Magma underneath the Earth’s crust is forcing the ground up in one spot, and at the same time sinking the ground around it. The result is something the researchers have described as the “sombrero uplift,” after the popular Mexican hat.
According to their report on the phenomenon, published in the journal Science, the two UC San Diego scientists recorded uplift in the crust that measured about 0.4 inches per year for 20 years across an area 62 miles wide; the surrounding area sunk at a lower rate—about eight-hundredths of an inch.
“It’s a subtle motion, pushing up little by little every day, but it’s this persistence that makes this uplift unusual. Most other magmatic systems that we know about show episodes of inflation and deflation,” said Yuri Fialko, a professor of geophysics at UCSD and Planetary Physics at the Scripps Institute of Oceanography.
Fialko and co-author Jill Pearse said the phenomenon was the result of a diapir, or a blob of magma, that rises to Earth’s crust like heated wax inside a lava lamp.
Using satellite data from European Remote Sensing (ERS) and Envisat missions, the geophysicists were able to study the uplift in great detail. In 2006, the team asked for the satellites to gather more data from their orbits over Altiplano-Puna.
“It was really important to have good data from different lines of sight, as this allowed us to estimate contributions from vertical and horizontal motion of Earth’s surface, and place crucial constraints on depth and mechanism of the inflation source,” Fialko said.
“Back in 2006, it looked like the satellites stopped acquiring data from the ascending orbits over the area of interest. Fortunately, ESA was very responsive to our requests, and generated an excellent dataset that made our study possible.”
“Satellite data and computer models allowed us to make the important link between what’s observed at the surface and what’s happening with the magma body at depth,” he added.
Fialko said the study’s findings could fuel future research around magmatic events, including the formation of large calderas.
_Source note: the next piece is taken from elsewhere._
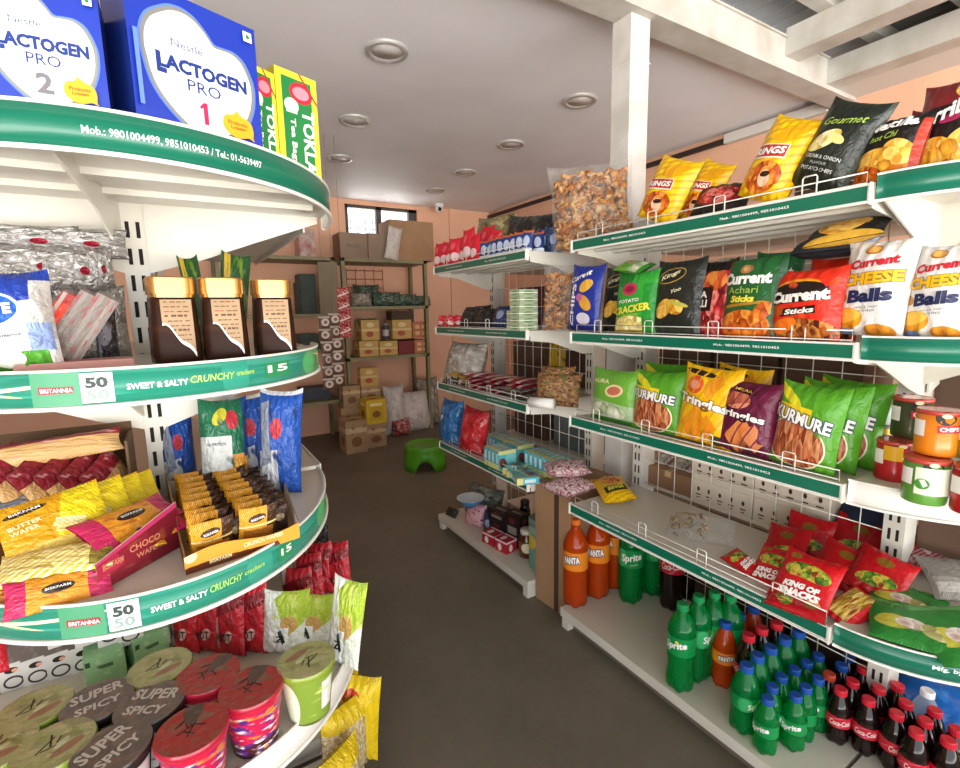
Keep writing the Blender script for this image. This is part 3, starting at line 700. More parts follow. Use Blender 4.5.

Although this diapir in the Altiplano-Puna plateau appears unlikely to cause such a phenomenon—the creation of large calderas, “supervolcanoes,” are highly destructive events that spew thousands of cubic kilometers of magma into the atmosphere. An event of this type would dwarf the Icelandic volcano eruption in 2011 that ejected large amounts of ash into the atmosphere and disrupted global air travel, Fialko said.
Diapirs have been known to exist before, but this new study is the first to recognize an active diapir currently rising through the crust. Fialko said a less prominent uplift phenomenon is taking place near Socorro, New Mexico.
The Altiplano-Puna plateau is a highly active area for magma and is part of a South American volcanic arc that extends along the northwest side of the continent. Experts have described the area as the largest known active magma body in Earth’s continental crust.